Items listed in a dataset:

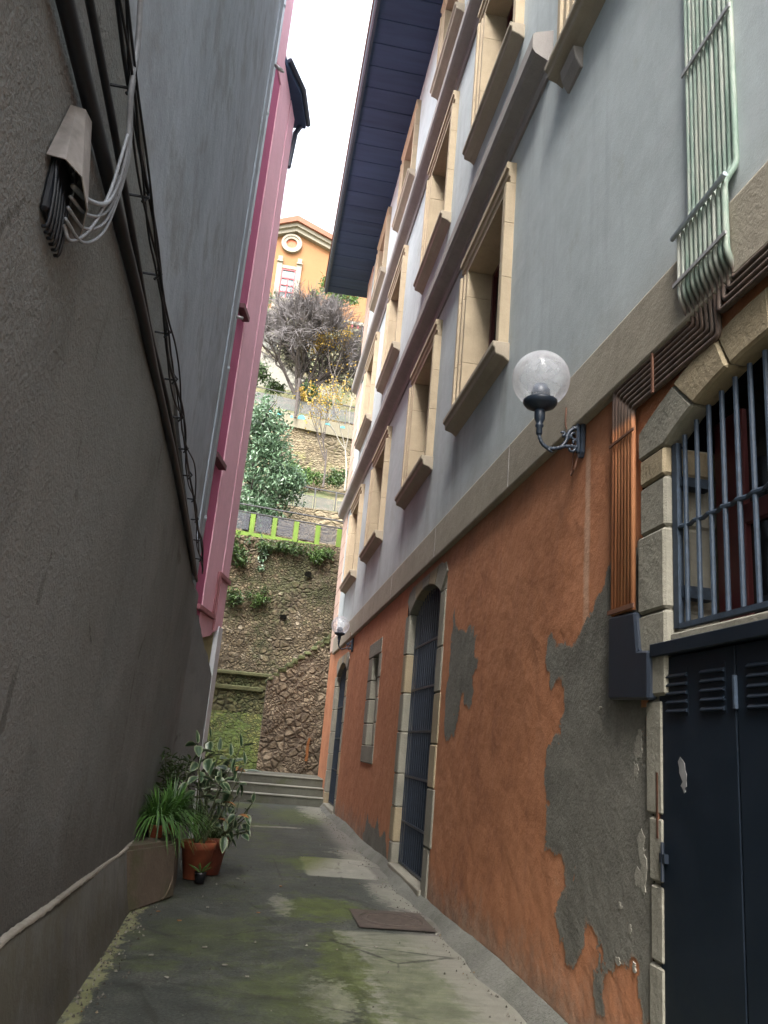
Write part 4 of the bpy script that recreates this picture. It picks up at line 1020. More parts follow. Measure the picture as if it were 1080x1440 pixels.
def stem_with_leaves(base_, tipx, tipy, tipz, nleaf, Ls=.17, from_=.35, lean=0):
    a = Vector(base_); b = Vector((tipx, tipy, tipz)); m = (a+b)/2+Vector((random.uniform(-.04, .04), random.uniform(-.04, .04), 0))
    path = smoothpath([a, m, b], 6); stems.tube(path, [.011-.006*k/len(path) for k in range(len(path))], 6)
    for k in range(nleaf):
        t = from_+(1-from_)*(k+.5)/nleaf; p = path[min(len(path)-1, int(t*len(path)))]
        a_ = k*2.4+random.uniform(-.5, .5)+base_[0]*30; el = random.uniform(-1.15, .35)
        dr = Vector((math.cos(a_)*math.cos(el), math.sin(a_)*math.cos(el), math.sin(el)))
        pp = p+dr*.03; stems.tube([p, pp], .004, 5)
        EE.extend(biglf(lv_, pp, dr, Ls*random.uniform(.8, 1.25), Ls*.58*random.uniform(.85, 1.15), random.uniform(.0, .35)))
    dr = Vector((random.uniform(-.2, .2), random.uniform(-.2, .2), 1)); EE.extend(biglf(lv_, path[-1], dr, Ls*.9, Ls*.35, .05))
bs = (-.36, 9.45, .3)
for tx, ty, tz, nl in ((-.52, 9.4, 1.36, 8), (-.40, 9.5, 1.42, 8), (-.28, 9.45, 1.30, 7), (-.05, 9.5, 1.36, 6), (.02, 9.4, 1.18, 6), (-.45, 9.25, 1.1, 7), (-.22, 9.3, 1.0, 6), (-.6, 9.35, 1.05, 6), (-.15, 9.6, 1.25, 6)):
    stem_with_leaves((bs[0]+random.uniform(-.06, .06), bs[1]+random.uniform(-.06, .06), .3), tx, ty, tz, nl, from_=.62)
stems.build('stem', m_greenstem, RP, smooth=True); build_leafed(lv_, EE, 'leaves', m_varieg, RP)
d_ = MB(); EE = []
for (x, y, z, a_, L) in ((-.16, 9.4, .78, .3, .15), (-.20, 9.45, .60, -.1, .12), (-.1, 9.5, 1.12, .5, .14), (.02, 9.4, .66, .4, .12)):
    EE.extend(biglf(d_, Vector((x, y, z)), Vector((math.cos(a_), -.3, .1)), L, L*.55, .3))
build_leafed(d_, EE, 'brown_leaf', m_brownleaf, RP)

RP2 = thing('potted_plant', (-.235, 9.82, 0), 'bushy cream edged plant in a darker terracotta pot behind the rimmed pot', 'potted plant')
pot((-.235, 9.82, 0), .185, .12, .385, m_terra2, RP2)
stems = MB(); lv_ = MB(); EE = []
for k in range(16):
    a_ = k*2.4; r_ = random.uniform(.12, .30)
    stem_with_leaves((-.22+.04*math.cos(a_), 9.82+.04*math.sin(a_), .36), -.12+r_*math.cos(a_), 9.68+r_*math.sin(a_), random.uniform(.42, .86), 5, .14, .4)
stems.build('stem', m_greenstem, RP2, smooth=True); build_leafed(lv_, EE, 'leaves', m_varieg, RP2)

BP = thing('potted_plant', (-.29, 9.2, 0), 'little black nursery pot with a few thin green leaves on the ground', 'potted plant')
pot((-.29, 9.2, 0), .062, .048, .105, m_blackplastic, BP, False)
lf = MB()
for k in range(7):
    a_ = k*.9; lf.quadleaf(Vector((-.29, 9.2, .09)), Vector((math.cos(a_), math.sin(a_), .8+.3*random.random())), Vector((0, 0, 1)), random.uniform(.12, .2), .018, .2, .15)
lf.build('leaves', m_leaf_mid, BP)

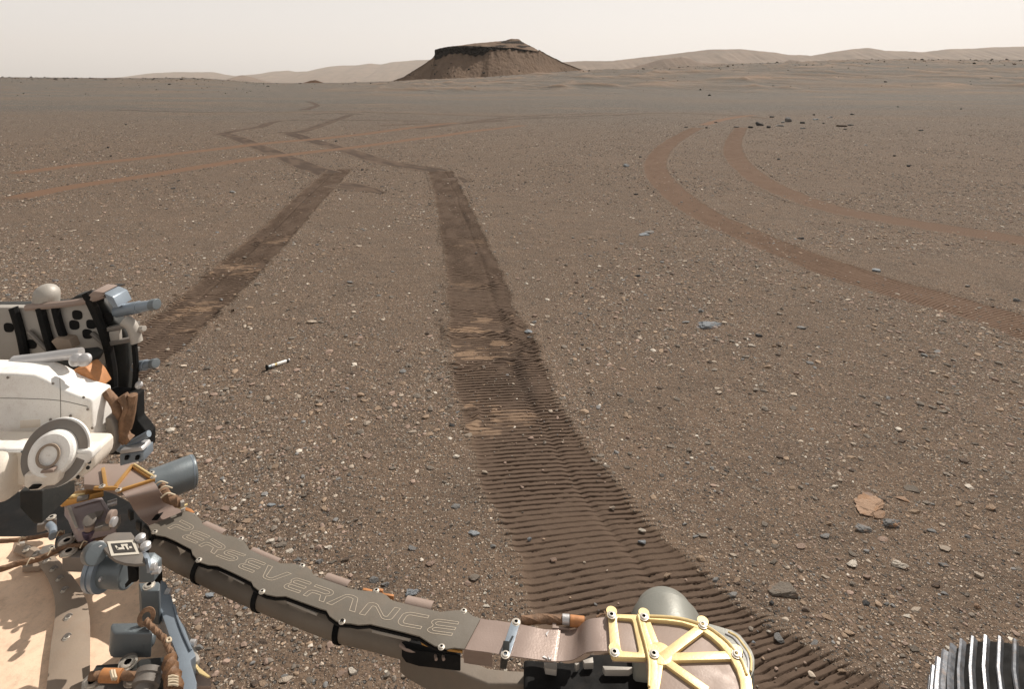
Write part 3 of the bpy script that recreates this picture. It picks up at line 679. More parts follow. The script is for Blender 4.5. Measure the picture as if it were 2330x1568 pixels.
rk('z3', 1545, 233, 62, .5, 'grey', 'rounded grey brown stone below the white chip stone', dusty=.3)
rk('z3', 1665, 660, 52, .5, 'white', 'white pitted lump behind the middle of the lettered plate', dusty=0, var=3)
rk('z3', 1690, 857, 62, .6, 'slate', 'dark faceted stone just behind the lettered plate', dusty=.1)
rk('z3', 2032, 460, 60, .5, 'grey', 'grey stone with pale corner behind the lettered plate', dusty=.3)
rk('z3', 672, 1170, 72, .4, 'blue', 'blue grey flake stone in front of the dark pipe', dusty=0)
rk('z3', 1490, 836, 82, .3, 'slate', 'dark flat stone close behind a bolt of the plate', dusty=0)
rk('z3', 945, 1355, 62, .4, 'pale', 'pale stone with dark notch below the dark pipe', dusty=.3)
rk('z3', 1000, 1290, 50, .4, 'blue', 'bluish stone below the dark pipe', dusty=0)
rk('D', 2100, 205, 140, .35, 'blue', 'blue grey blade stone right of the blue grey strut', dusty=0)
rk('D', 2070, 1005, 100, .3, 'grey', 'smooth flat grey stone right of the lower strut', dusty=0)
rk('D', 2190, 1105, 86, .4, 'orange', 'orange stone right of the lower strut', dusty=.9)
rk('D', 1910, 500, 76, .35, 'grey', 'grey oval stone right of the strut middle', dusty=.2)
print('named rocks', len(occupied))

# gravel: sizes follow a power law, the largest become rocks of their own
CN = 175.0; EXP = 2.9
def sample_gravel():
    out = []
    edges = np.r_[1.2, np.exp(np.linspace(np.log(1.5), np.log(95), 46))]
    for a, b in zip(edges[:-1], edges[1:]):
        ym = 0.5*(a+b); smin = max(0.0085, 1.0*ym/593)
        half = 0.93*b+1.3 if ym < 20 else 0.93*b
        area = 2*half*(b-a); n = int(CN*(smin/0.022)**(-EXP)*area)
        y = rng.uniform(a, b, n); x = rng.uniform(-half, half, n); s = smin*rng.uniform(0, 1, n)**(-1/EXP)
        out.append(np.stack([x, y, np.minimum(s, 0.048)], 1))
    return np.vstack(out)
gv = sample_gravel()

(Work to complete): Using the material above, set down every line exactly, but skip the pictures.

(Output):
Write part 4 of the bpy script that recreates this picture. It picks up at line 1020. More parts follow. Measure the picture as if it were 1080x1440 pixels.
def stem_with_leaves(base_, tipx, tipy, tipz, nleaf, Ls=.17, from_=.35, lean=0):
    a = Vector(base_); b = Vector((tipx, tipy, tipz)); m = (a+b)/2+Vector((random.uniform(-.04, .04), random.uniform(-.04, .04), 0))
    path = smoothpath([a, m, b], 6); stems.tube(path, [.011-.006*k/len(path) for k in range(len(path))], 6)
    for k in range(nleaf):
        t = from_+(1-from_)*(k+.5)/nleaf; p = path[min(len(path)-1, int(t*len(path)))]
        a_ = k*2.4+random.uniform(-.5, .5)+base_[0]*30; el = random.uniform(-1.15, .35)
        dr = Vector((math.cos(a_)*math.cos(el), math.sin(a_)*math.cos(el), math.sin(el)))
        pp = p+dr*.03; stems.tube([p, pp], .004, 5)
        EE.extend(biglf(lv_, pp, dr, Ls*random.uniform(.8, 1.25), Ls*.58*random.uniform(.85, 1.15), random.uniform(.0, .35)))
    dr = Vector((random.uniform(-.2, .2), random.uniform(-.2, .2), 1)); EE.extend(biglf(lv_, path[-1], dr, Ls*.9, Ls*.35, .05))
bs = (-.36, 9.45, .3)
for tx, ty, tz, nl in ((-.52, 9.4, 1.36, 8), (-.40, 9.5, 1.42, 8), (-.28, 9.45, 1.30, 7), (-.05, 9.5, 1.36, 6), (.02, 9.4, 1.18, 6), (-.45, 9.25, 1.1, 7), (-.22, 9.3, 1.0, 6), (-.6, 9.35, 1.05, 6), (-.15, 9.6, 1.25, 6)):
    stem_with_leaves((bs[0]+random.uniform(-.06, .06), bs[1]+random.uniform(-.06, .06), .3), tx, ty, tz, nl, from_=.62)
stems.build('stem', m_greenstem, RP, smooth=True); build_leafed(lv_, EE, 'leaves', m_varieg, RP)
d_ = MB(); EE = []
for (x, y, z, a_, L) in ((-.16, 9.4, .78, .3, .15), (-.20, 9.45, .60, -.1, .12), (-.1, 9.5, 1.12, .5, .14), (.02, 9.4, .66, .4, .12)):
    EE.extend(biglf(d_, Vector((x, y, z)), Vector((math.cos(a_), -.3, .1)), L, L*.55, .3))
build_leafed(d_, EE, 'brown_leaf', m_brownleaf, RP)

RP2 = thing('potted_plant', (-.235, 9.82, 0), 'bushy cream edged plant in a darker terracotta pot behind the rimmed pot', 'potted plant')
pot((-.235, 9.82, 0), .185, .12, .385, m_terra2, RP2)
stems = MB(); lv_ = MB(); EE = []
for k in range(16):
    a_ = k*2.4; r_ = random.uniform(.12, .30)
    stem_with_leaves((-.22+.04*math.cos(a_), 9.82+.04*math.sin(a_), .36), -.12+r_*math.cos(a_), 9.68+r_*math.sin(a_), random.uniform(.42, .86), 5, .14, .4)
stems.build('stem', m_greenstem, RP2, smooth=True); build_leafed(lv_, EE, 'leaves', m_varieg, RP2)

BP = thing('potted_plant', (-.29, 9.2, 0), 'little black nursery pot with a few thin green leaves on the ground', 'potted plant')
pot((-.29, 9.2, 0), .062, .048, .105, m_blackplastic, BP, False)
lf = MB()
for k in range(7):
    a_ = k*.9; lf.quadleaf(Vector((-.29, 9.2, .09)), Vector((math.cos(a_), math.sin(a_), .8+.3*random.random())), Vector((0, 0, 1)), random.uniform(.12, .2), .018, .2, .15)
lf.build('leaves', m_leaf_mid, BP)

Write part 3 of the bpy script that recreates this picture. It picks up at line 679. More parts follow. The script is for Blender 4.5. Measure the picture as if it were 2330x1568 pixels.
rk('z3', 1545, 233, 62, .5, 'grey', 'rounded grey brown stone below the white chip stone', dusty=.3)
rk('z3', 1665, 660, 52, .5, 'white', 'white pitted lump behind the middle of the lettered plate', dusty=0, var=3)
rk('z3', 1690, 857, 62, .6, 'slate', 'dark faceted stone just behind the lettered plate', dusty=.1)
rk('z3', 2032, 460, 60, .5, 'grey', 'grey stone with pale corner behind the lettered plate', dusty=.3)
rk('z3', 672, 1170, 72, .4, 'blue', 'blue grey flake stone in front of the dark pipe', dusty=0)
rk('z3', 1490, 836, 82, .3, 'slate', 'dark flat stone close behind a bolt of the plate', dusty=0)
rk('z3', 945, 1355, 62, .4, 'pale', 'pale stone with dark notch below the dark pipe', dusty=.3)
rk('z3', 1000, 1290, 50, .4, 'blue', 'bluish stone below the dark pipe', dusty=0)
rk('D', 2100, 205, 140, .35, 'blue', 'blue grey blade stone right of the blue grey strut', dusty=0)
rk('D', 2070, 1005, 100, .3, 'grey', 'smooth flat grey stone right of the lower strut', dusty=0)
rk('D', 2190, 1105, 86, .4, 'orange', 'orange stone right of the lower strut', dusty=.9)
rk('D', 1910, 500, 76, .35, 'grey', 'grey oval stone right of the strut middle', dusty=.2)
print('named rocks', len(occupied))

# gravel: sizes follow a power law, the largest become rocks of their own
CN = 175.0; EXP = 2.9
def sample_gravel():
    out = []
    edges = np.r_[1.2, np.exp(np.linspace(np.log(1.5), np.log(95), 46))]
    for a, b in zip(edges[:-1], edges[1:]):
        ym = 0.5*(a+b); smin = max(0.0085, 1.0*ym/593)
        half = 0.93*b+1.3 if ym < 20 else 0.93*b
        area = 2*half*(b-a); n = int(CN*(smin/0.022)**(-EXP)*area)
        y = rng.uniform(a, b, n); x = rng.uniform(-half, half, n); s = smin*rng.uniform(0, 1, n)**(-1/EXP)
        out.append(np.stack([x, y, np.minimum(s, 0.048)], 1))
    return np.vstack(out)
gv = sample_gravel()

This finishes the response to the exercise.